According to Nazar’s recent research paper Religious Understanding Among the Youth of Kashmir Province- An overview, published by Localities Journal of Korea, there were attempts in the previous centuries also to carve out the religious impressions of the past faiths on the form of Islam Muslims in Kashmir were practising.

“When Mir Shamsuddin Iraqi made efforts of reformation, it invited trouble and he had to leave Kashmir,” Nazar writes in the paper. “Later, when Hussain Bakhtu tried, he was exiled by Maharaja.”

Nazar also brings forth the “fear dimension” of it.
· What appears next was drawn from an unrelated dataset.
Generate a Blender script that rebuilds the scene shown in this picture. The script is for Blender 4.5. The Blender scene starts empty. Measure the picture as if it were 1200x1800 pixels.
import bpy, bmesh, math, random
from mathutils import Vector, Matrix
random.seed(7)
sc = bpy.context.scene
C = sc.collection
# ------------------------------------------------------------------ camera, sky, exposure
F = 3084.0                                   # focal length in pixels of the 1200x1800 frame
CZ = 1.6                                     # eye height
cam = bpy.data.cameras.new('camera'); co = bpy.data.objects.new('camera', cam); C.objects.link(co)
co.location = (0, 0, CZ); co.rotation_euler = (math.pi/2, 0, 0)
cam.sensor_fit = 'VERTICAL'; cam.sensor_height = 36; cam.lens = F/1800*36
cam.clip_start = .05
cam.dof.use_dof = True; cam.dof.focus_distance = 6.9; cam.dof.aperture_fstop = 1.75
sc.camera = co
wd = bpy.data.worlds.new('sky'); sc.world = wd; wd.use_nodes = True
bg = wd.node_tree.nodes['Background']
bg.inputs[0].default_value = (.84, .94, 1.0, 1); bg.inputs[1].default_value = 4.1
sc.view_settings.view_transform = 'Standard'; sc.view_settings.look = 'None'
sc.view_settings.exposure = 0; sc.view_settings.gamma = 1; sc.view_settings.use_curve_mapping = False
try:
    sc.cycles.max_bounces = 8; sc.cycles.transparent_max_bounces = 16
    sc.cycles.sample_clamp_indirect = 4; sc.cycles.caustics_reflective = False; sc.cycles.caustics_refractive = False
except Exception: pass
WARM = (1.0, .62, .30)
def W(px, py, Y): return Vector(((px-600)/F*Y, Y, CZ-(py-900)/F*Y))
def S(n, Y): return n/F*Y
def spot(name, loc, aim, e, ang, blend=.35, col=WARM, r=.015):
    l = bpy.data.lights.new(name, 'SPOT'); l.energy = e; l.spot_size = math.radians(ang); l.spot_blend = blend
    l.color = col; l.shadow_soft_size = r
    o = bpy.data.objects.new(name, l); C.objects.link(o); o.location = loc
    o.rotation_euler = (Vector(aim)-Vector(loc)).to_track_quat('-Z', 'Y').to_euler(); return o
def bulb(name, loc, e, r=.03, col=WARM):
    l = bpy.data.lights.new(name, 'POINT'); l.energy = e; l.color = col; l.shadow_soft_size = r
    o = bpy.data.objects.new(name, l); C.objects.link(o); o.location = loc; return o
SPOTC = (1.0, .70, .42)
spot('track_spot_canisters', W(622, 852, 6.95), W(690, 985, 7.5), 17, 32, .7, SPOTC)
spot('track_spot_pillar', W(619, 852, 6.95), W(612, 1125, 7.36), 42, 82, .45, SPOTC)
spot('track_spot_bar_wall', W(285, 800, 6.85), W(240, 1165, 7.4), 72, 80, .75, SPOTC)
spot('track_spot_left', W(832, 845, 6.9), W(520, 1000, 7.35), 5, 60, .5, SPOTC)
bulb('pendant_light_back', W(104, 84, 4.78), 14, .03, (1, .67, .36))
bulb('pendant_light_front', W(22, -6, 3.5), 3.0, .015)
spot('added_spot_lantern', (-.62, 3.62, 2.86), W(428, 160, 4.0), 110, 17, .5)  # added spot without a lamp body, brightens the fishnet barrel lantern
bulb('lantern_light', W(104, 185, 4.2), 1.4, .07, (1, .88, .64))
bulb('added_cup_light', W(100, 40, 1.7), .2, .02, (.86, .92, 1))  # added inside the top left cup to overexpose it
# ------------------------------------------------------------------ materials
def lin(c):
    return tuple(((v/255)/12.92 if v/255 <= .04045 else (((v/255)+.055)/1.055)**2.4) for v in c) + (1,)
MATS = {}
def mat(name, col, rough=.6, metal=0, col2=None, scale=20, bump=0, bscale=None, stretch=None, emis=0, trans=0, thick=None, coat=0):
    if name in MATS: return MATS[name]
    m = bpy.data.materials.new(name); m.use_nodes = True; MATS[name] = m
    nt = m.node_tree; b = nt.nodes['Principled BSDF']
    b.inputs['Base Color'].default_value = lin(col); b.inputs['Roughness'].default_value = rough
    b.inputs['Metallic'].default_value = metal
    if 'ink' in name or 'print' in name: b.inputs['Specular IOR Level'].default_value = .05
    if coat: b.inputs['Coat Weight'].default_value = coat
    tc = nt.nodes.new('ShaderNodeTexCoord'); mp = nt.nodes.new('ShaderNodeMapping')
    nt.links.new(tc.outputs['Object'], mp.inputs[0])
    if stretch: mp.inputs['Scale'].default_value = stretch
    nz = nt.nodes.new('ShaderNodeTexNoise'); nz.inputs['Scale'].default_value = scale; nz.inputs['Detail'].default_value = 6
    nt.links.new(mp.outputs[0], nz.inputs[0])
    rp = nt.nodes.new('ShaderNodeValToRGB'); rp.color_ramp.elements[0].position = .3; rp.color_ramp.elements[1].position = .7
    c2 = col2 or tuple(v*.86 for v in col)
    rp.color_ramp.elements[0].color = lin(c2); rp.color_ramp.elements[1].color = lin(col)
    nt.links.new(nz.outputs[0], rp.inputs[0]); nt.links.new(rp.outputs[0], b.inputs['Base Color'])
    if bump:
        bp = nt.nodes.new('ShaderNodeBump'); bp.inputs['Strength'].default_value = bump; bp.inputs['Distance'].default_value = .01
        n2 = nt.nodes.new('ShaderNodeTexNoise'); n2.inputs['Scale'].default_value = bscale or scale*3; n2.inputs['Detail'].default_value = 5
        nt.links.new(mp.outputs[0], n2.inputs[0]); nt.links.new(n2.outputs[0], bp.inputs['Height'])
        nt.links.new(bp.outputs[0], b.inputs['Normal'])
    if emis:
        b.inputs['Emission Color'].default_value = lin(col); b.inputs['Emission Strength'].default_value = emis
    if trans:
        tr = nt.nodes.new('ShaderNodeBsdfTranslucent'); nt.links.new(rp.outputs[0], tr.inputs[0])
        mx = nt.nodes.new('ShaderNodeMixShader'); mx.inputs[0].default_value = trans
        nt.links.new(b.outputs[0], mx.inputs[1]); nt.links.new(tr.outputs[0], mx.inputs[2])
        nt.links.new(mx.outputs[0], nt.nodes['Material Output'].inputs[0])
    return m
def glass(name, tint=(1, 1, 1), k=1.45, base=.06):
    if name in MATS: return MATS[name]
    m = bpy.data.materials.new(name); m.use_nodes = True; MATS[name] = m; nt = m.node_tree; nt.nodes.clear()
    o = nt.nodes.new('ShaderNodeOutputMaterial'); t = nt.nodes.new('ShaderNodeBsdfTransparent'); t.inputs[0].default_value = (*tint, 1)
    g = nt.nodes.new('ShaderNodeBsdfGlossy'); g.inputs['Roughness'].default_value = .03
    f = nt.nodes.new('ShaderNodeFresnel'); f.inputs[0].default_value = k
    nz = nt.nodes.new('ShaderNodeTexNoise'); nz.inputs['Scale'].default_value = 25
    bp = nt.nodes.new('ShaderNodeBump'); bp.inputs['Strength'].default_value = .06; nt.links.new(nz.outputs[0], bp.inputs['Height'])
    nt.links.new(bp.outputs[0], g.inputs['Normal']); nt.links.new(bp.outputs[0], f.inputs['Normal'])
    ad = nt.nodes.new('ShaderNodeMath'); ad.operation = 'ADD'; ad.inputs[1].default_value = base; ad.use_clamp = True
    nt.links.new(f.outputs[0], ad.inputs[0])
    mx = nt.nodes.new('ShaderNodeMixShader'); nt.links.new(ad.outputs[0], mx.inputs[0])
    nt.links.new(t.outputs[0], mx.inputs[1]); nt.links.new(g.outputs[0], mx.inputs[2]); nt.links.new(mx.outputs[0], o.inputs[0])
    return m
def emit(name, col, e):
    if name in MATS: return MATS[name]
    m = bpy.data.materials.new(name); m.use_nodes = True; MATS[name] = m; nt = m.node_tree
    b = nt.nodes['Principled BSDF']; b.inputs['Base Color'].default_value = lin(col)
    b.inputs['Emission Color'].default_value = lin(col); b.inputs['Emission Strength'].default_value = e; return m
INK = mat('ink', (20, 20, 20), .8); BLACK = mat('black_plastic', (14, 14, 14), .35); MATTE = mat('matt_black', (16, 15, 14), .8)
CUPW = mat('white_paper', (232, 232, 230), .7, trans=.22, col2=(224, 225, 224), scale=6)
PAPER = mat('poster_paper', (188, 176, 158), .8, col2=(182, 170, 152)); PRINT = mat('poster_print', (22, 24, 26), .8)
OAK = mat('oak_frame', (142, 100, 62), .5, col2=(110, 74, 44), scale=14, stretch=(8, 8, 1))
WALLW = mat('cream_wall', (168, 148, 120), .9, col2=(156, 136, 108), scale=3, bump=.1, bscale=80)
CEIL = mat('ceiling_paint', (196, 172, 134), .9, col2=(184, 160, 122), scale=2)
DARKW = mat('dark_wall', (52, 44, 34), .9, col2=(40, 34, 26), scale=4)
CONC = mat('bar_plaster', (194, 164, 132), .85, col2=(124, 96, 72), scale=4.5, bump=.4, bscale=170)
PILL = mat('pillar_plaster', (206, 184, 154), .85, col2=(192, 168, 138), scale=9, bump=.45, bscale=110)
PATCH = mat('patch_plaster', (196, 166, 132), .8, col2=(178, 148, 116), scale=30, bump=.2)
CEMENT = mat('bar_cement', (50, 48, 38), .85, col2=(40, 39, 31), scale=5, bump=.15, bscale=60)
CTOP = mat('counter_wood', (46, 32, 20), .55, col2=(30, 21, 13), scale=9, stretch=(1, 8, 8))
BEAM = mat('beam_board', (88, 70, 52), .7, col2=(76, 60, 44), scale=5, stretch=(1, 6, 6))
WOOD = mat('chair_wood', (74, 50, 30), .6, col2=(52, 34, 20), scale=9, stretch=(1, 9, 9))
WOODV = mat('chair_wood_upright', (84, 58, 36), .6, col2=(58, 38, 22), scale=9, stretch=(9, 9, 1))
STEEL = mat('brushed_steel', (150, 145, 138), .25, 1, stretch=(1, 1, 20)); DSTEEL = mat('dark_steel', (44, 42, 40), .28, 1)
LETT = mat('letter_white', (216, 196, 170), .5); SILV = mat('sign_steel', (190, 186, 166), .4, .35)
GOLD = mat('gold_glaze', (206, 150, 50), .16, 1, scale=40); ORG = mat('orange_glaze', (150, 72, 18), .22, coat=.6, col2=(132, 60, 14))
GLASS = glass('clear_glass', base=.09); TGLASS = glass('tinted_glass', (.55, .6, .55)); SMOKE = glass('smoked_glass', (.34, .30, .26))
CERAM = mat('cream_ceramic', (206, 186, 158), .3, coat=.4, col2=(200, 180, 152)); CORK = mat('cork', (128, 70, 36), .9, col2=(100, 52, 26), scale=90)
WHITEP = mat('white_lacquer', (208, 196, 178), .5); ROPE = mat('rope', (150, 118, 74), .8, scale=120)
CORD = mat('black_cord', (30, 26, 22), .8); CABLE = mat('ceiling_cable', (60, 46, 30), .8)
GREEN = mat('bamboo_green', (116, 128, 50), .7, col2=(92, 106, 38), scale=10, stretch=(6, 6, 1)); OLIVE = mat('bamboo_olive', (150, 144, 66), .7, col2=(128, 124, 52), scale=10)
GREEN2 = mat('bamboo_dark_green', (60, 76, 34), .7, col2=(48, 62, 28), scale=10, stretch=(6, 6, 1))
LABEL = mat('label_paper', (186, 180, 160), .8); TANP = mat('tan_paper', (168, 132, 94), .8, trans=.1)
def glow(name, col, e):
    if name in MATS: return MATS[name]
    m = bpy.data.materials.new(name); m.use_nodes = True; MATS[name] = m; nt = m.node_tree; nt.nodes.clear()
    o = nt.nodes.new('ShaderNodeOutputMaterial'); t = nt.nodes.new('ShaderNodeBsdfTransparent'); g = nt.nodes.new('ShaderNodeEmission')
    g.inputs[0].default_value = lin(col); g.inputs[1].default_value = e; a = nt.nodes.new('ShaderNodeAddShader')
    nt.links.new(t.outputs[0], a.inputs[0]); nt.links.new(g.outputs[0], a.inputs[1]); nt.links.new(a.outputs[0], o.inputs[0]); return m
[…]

He says a fear of being overcome is found among the adherents of different sects here. “If they are sincere followers of the religion, they wouldn’t give priority to our own benefits.”

Zubair Ahmad, who has done bachelors in Islamic Jurisprudence from the Medina University of Saudi Arabia and Masters in Arabic from Kashmir University, says that there have always been differences of opinions about certain issues quite early in Islamic history. “The practice of searching answers for each of our differences from the Quran and the authentic Hadith is the only way forward to tackle the differences,” he said.

And, according to him, the important thing is to understand the Islamic scriptures as the disciples of the prophet have understood, and not according to our own whims, which is the main reason of conflict. “How the disciples of the Prophet understood Islam is recorded and it is the guiding principle for all of us.”

While supporting the idea of discussion Nazar says, continuous civilised interactions between people of different sects of the religion should encourage us to find a “meeting point”, an agreement to respect and tolerate each other, but Prof Wani regrets that the “spirit of Islam – the unity” is missing in these debates. “These discussions have just become a tool to subdue others,” he said.

In Kashmiri society where almost everyone is of the belief that political parties have shattered the fabric of the society by pitting one against the other, Nazar believes that religion remains a potent force to do the opposite.
Religion has a quality of “mass mobilisation” at par with politics. “If the top religious figures of the valley wish they can make religion a unifying force for the sake of common good, peace and progress instead of turning it into a dividing force causing hate and destruction.”